“Ring the Bells that Still Can Ring”

I don’t listen to a ton of music. But I do get caught on songs. Most recently, I’ve been caught on Leonard Cohen’s “Anthem” — here’s a great live performance of it. I discovered it not because I’m a Leonard Cohen fan, or that I heard it playing, but rather because someone cited a few lines from it that caught my attention (and kind of blew my mind). The chorus of the song is as follows:

Ring the bells that still can ring 
Forget your perfect offering 
There is a crack in everything 
That’s how the light gets in

The song is a celebration of imperfection. The world is not perfect, but we should not lament it. Injustices occur, but we shouldn’t dwell on them. We should, instead, “Ring the bells that still can ring.”

The one thing almost everyone can agree to is that the world is not exactly how we’d like. And what’s more, it was never really exactly the way we wanted it to be. And if we’re really self-aware and honest, I think we know that it can never be “just so.”

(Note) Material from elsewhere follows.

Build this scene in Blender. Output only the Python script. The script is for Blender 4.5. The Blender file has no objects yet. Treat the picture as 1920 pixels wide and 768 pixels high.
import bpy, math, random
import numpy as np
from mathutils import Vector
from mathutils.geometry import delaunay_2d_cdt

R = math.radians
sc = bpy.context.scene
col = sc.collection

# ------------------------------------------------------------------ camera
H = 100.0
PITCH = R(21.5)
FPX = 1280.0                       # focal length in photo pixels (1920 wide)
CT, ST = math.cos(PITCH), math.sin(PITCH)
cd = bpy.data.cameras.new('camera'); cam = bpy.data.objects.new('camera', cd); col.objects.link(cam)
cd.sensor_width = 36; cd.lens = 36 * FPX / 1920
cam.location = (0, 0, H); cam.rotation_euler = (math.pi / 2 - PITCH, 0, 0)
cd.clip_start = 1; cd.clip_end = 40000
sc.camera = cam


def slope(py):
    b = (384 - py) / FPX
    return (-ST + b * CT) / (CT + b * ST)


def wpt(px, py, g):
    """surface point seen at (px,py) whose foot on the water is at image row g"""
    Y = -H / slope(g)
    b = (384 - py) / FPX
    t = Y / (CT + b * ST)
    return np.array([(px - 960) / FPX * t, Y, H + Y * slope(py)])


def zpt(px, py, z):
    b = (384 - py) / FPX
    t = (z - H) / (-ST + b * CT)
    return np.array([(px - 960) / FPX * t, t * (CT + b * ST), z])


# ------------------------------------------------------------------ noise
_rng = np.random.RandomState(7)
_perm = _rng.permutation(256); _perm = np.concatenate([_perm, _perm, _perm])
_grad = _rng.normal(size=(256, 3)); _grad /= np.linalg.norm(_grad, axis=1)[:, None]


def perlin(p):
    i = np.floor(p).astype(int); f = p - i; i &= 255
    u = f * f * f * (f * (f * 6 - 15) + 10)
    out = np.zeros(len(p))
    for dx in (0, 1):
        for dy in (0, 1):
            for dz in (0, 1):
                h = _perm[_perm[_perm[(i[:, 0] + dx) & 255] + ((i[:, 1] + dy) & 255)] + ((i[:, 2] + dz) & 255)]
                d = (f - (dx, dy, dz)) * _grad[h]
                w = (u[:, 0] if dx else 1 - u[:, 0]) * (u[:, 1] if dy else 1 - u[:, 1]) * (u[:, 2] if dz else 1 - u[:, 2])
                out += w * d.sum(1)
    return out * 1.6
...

Surely we can (and should) work to make the world we live in more like the one we want to live in. Surely there are tremendous gains made by the people who see an imperfection in the world and then spend a minute, a week, or a lifetime working to change it. When the direction they point is one we agree with, we owe them a real debt.

But all of that can be true without it changing the need to celebrate what we have right now. The only time we’re in is now and the only condition we’re in is our current one. We can spend our time dwelling on the imperfections in the current conditions, or we can acknowledge and celebrate the great things in them.

This is, in a real sense, the thing that separates the happy from the miserable. Everyone alive has an imperfect life. Maybe it’s imperfect because they just lost the love of their life, and maybe it’s imperfect because they weren’t named People Magazine‘s “Sexiest Man Alive.” But it’s almost certainly not exactly the way they would make it in their dreams.

But you spend all your time contemplating those imperfections and you’re almost guaranteed to feel frustrated with the way your life is. You’re going to have a low-level agitation all the time. You’re going to have a short temper, and carry a constant sense of dissatisfaction.

What’s needed for you to feel satisfaction in your life isn’t to drastically change it — finally land the man of your dreams, get the promotion you envy, or the house you’ve had your heart on since you were six — but to cultivate satisfaction with the present. To really make a practice of feeling grateful and pleased with the way your life is right now. It’s not that it’s great — “there is a crack in everything” — but you can (and I’d argue should) celebrate it. “Ring the bells that still can ring.”